_Required task_: Please start at the first line of the records beneath and quote each line exactly, ending with the line containing "col = scene.collection".

## START Records shown

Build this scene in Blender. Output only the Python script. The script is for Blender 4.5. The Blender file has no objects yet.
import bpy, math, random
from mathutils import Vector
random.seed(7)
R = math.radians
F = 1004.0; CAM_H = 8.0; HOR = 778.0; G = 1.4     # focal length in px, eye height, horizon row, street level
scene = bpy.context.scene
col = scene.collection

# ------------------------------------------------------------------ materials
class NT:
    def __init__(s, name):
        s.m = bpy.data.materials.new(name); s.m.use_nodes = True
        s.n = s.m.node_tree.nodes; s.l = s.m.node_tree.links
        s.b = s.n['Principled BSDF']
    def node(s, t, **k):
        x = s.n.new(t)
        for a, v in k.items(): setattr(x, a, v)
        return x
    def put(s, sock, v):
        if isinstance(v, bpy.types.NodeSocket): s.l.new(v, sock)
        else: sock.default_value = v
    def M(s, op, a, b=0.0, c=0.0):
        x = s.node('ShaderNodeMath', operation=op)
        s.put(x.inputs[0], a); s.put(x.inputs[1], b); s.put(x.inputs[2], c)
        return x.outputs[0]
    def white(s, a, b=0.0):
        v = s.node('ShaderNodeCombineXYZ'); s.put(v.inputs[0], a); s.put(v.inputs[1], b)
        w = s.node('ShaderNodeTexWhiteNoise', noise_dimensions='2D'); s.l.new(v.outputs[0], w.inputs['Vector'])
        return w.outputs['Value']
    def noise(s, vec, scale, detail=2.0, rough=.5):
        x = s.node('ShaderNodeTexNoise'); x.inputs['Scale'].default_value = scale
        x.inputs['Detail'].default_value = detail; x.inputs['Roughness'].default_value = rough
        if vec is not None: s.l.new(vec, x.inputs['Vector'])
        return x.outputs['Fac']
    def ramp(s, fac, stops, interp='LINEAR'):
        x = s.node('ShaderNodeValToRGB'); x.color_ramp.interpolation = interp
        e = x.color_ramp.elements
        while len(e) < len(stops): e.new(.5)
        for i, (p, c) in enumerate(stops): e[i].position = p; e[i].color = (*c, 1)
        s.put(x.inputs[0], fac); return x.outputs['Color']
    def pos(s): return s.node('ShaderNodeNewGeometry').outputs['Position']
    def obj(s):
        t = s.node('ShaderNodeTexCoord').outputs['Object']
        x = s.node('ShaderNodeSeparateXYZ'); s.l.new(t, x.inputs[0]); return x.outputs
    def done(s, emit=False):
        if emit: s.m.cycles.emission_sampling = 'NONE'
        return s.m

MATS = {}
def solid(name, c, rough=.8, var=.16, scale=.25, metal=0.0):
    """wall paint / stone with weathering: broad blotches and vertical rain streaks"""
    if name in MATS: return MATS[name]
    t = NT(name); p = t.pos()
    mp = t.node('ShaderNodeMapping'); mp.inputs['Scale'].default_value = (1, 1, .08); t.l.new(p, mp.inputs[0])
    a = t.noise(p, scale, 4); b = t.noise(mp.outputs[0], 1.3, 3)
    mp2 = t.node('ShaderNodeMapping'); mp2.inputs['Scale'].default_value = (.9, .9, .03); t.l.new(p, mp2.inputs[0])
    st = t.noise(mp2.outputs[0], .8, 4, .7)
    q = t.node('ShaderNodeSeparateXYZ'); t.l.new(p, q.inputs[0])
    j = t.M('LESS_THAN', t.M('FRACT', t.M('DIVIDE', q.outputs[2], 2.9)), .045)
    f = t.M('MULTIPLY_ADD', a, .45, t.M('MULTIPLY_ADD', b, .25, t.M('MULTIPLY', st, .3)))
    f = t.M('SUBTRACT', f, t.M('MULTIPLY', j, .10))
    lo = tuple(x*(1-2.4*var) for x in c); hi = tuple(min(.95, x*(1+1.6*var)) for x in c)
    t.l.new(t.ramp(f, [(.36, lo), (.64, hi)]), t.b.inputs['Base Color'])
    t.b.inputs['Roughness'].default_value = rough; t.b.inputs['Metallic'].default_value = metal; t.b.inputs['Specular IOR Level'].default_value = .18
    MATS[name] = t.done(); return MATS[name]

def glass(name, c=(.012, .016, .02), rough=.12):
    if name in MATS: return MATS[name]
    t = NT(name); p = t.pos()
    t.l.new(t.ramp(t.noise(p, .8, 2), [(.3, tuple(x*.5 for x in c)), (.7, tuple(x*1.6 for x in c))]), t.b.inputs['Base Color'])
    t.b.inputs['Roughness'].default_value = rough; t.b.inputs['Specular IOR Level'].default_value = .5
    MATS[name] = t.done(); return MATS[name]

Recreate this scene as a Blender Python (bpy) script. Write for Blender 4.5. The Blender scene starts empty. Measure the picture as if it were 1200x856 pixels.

## END Records shown

_Full answer_:
Build this scene in Blender. Output only the Python script. The script is for Blender 4.5. The Blender file has no objects yet.
import bpy, math, random
from mathutils import Vector
random.seed(7)
R = math.radians
F = 1004.0; CAM_H = 8.0; HOR = 778.0; G = 1.4     # focal length in px, eye height, horizon row, street level
scene = bpy.context.scene
col = scene.collection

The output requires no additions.